En tout état de cause, les acheteurs sont désormais plus éduqués quant aux prix du marché et aux différentes possibilités qui s’offrent à eux, ce qui évitent les offres extravagantes sur des biens autrefois quelconques et permet d’éviter les pics de prix inexplicables. Cependant, le nombre de biens à disposition reste extrêmement faible et le marché immobilier ne dispose donc pas d’une liquidité suffisante pour conserver les prix à un niveau acceptable.

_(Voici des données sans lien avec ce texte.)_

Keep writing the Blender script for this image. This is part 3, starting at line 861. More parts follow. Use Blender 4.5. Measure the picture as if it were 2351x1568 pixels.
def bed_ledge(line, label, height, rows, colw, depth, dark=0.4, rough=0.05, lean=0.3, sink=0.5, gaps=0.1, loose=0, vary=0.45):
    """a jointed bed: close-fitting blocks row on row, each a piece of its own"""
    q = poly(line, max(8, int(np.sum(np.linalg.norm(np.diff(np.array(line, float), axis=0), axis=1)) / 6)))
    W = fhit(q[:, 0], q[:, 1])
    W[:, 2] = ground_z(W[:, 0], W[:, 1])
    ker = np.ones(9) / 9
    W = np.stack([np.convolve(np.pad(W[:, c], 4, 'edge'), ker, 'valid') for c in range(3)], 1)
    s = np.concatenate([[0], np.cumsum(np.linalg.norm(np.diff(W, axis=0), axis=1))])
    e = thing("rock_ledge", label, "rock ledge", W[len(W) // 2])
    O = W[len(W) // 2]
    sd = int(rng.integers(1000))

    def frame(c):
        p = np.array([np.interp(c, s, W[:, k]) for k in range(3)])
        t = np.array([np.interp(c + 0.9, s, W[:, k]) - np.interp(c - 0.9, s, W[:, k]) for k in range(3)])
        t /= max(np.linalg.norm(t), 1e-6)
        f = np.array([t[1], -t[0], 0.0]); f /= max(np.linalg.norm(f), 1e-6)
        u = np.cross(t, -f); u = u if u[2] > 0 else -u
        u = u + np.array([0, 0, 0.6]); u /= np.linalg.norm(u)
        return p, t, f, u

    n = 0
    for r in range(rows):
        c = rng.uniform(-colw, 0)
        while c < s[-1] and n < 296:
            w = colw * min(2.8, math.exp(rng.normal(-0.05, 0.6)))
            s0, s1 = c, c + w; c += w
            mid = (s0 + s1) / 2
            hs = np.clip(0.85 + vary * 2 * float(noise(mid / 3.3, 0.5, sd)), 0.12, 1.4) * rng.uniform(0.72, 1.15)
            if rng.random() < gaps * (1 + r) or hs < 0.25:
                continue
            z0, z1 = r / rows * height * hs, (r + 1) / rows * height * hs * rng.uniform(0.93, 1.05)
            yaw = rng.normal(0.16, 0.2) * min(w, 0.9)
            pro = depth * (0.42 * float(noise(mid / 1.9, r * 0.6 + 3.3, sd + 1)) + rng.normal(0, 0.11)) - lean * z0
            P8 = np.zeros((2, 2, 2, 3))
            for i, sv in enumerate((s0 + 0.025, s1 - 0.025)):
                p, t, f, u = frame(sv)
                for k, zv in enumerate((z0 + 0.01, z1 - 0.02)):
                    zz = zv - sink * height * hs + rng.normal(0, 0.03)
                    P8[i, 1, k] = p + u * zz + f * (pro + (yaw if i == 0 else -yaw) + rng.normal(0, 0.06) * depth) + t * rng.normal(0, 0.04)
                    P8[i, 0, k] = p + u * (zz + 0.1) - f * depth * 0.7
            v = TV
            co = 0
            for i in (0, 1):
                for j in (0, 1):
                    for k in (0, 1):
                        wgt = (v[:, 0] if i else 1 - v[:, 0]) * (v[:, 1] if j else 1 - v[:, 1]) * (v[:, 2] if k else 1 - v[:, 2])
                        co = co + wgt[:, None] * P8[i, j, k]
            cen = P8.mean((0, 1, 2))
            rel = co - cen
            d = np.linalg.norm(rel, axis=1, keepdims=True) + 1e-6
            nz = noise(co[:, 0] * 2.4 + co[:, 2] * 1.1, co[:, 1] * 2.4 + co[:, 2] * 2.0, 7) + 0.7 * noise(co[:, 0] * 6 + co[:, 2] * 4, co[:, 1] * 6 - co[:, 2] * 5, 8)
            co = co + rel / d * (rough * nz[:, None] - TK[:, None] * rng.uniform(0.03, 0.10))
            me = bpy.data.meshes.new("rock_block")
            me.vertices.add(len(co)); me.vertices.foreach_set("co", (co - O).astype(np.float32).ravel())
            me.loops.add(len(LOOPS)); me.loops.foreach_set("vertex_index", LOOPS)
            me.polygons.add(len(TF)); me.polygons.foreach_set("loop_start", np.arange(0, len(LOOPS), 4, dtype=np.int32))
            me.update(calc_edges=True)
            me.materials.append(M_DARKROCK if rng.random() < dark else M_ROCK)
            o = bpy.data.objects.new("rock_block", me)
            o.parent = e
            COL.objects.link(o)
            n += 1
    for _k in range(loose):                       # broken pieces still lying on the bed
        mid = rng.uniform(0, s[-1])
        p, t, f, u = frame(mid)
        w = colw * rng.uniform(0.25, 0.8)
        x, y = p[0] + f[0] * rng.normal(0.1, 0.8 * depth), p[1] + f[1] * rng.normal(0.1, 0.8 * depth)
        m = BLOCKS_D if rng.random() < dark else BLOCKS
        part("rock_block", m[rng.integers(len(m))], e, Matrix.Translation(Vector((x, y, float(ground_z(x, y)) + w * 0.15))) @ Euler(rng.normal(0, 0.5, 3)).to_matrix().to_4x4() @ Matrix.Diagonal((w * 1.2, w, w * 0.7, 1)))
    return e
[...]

Les taux d’intérêt restant faibles, la tentation de vouloir s’endetter pour acheter son « chez-soi » peut être grande, mais la tension sur les marchés et les incertitudes quant à d’éventuels restructurations poussent toutefois les potentiels acheteurs à attendre avant de prendre des risques qui pourraient se révéler inconsidérés.

Si on considère également que les banques appliquent leur standards suisses au marché genevois, une maison de Frs 3 millions devient un objet de luxe et ne peut être financé qu’à hauteur de 65%, ce qui calme également les ardeurs de certains.

Enfin, la chicanerie administrative et les recours injustifiés et injustifiables continuent de paralyser la construction à Genève, ce qui n’est pas fait pour détendre le marché immobilier dans le court terme et nous laisse penser que celui-ci, bien qu’ayant atteint un palier, n’est pas prêt de se retourner de façon importante rapidement.